SNOHOMISH — The city is preparing to ink a deal for trash collection to continue with Republic Services for seven more years to 2031.
The City Council is scheduled to sign the contract at its March 5 meeting.
Service rates will go up April 1.
The new rates for a sample home using a 32-gallon trash can plus recycling and yard waste are proposed to be $41.99 a month ($125.97 quarterly bill), up from $38.45 a month ($115.35 per quarterly bill).
A sample home with a 64-gallon trash can would pay $50.67 per month, ($152.01 per quarterly bill), up from $46.60 per month ($139.20 quarterly bill.)
The default recycling can is 96 gallons in size for Snohomish customers. Yard waste service is available.
Compared to some jurisdictions seeing rate increases, a 9 percent increase is small, Wendy Weiker, Republic’s municipal relationship manager, told the City Council last week.
The trash collection industry is facing labor shortages in finding truck drivers, pressure from national inflation and unpredictability in being able to recoup costs from recycling services. Recyclables such as glass, metal and plastic is crushed, melted or ground up to sell to raw material buyers. Similar to metal scrap prices fluctuating, other raw material prices fluctuate, too.
The annual community cleanup event will be Saturday, April 13.
Republic Services was the only bidder in a recent call for bidders.
WM (formerly known as Waste Management) declined to bid, the city said.
WM spokesman Patrick McCarthy said timing was why WM didn’t bid.
“In this situation, we were disappointed to see timing requirements made it unworkable for us to provide services for the City of Snohomish,” McCarthy said by email. “The time allotted between the award date and contract implementation was unworkable, unfortunately.”

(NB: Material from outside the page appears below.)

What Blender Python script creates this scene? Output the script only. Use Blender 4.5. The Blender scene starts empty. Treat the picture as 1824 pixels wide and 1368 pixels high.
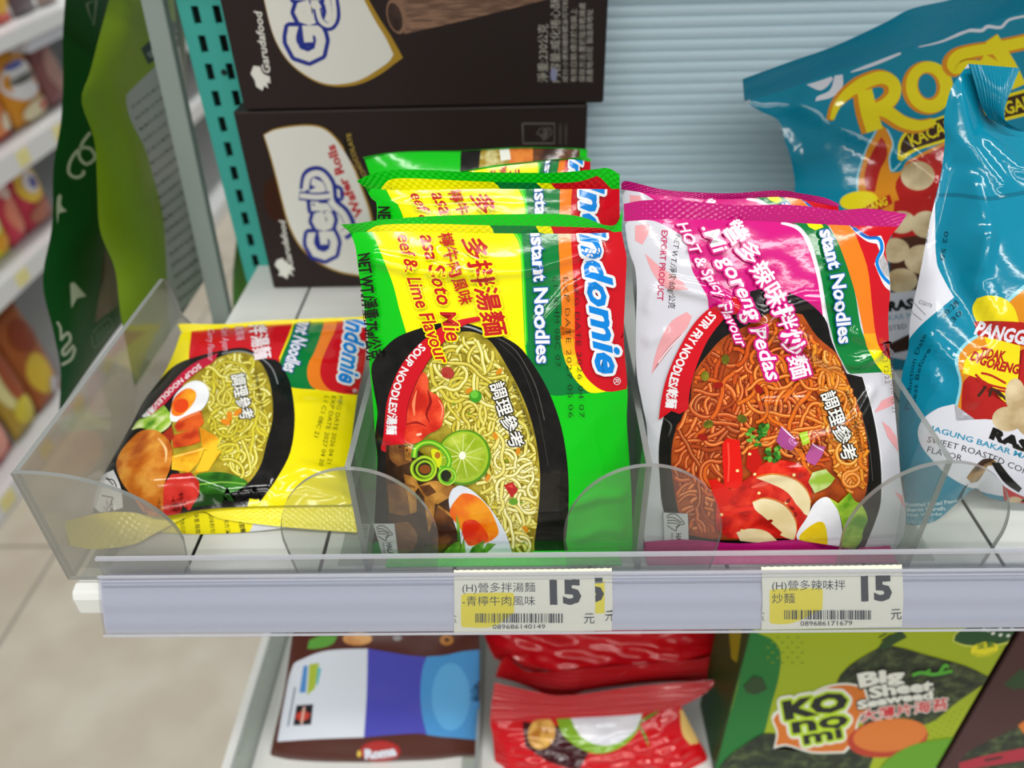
import bpy, bmesh, math, random
import numpy as np
from mathutils import Vector, Matrix

# ------------------------------------------------------------------ camera, light, exposure
# frame of the place: x along the shelf, y into the shelf, z up; the shelf board's top is z = 0, the shop floor z = -0.9
SC = bpy.context.scene
COL = SC.collection
FPX, PITCH, YAW, ROLL = 1394.12, .633987, -.0241427, .0273296     # focal length in pixels of an 1824 px wide frame
CAM = np.array([0.0, -.211, .2459])
FW = np.array([math.sin(YAW)*math.cos(PITCH), math.cos(YAW)*math.cos(PITCH), -math.sin(PITCH)])
_r = np.array([math.cos(YAW), -math.sin(YAW), 0.0]); _d = np.cross(FW, _r)
_c, _s = math.cos(ROLL), math.sin(ROLL)
RT = _c*_r + _s*_d; DN = _c*_d - _s*_r
cd = bpy.data.cameras.new('camera'); cam = bpy.data.objects.new('camera', cd); COL.objects.link(cam)
cd.sensor_width = 36; cd.lens = FPX*36/1824; cd.clip_start = .01; cd.clip_end = 60
cam.matrix_world = Matrix(((RT[0], -DN[0], -FW[0], CAM[0]), (RT[1], -DN[1], -FW[1], CAM[1]), (RT[2], -DN[2], -FW[2], CAM[2]), (0, 0, 0, 1)))
cd.dof.use_dof = True; cd.dof.focus_distance = .285; cd.dof.aperture_fstop = 8.0
SC.camera = cam

w = bpy.data.worlds.new('shop_air'); SC.world = w; w.use_nodes = True
bg = w.node_tree.nodes['Background']; bg.inputs[0].default_value = (.93, .97, 1, 1); bg.inputs[1].default_value = .24

def tube_light(loc, sx, sy, power, rot=(0, 0, 0), color=(1, .985, .95)):
    l = bpy.data.lights.new('ceiling_tube', 'AREA'); l.shape = 'RECTANGLE'; l.size = sx; l.size_y = sy; l.energy = power; l.color = color
    o = bpy.data.objects.new('ceiling_tube', l); o.location = loc; o.rotation_euler = rot; COL.objects.link(o); return o
for (lx, ly) in ((-.9, -.75), (.75, -.75)): tube_light((lx, ly, 1.75), 1.3, .16, 17)
tube_light((-.55, 2.9, 1.75), .2, 2.4, 40)
for (ly, pw) in ((-1.9, 34), (-3.1, 46)): tube_light((.1, ly, 1.75), 3.0, .10, pw)  # rows added farther down the shop so film creases catch highlights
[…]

Snohomish’s call for bids was issued Oct. 10 with proposals due just before Christmas.
In related news
The city plans to place “BigBelly” solar-powered compacting trash bins on First Street near the end of March, public works director Nova Heaton told the City Council last week. These can hold more trash than a usual can and also have a receptacle for recyclables.
They will replace cans where to-go containers heavily accumulate.
The Historic Downtown Snohomish Association organization is thrilled to see the bins coming to address garbage overflow, and the bins will add recycling downtown, its director Maygen Hetherington said.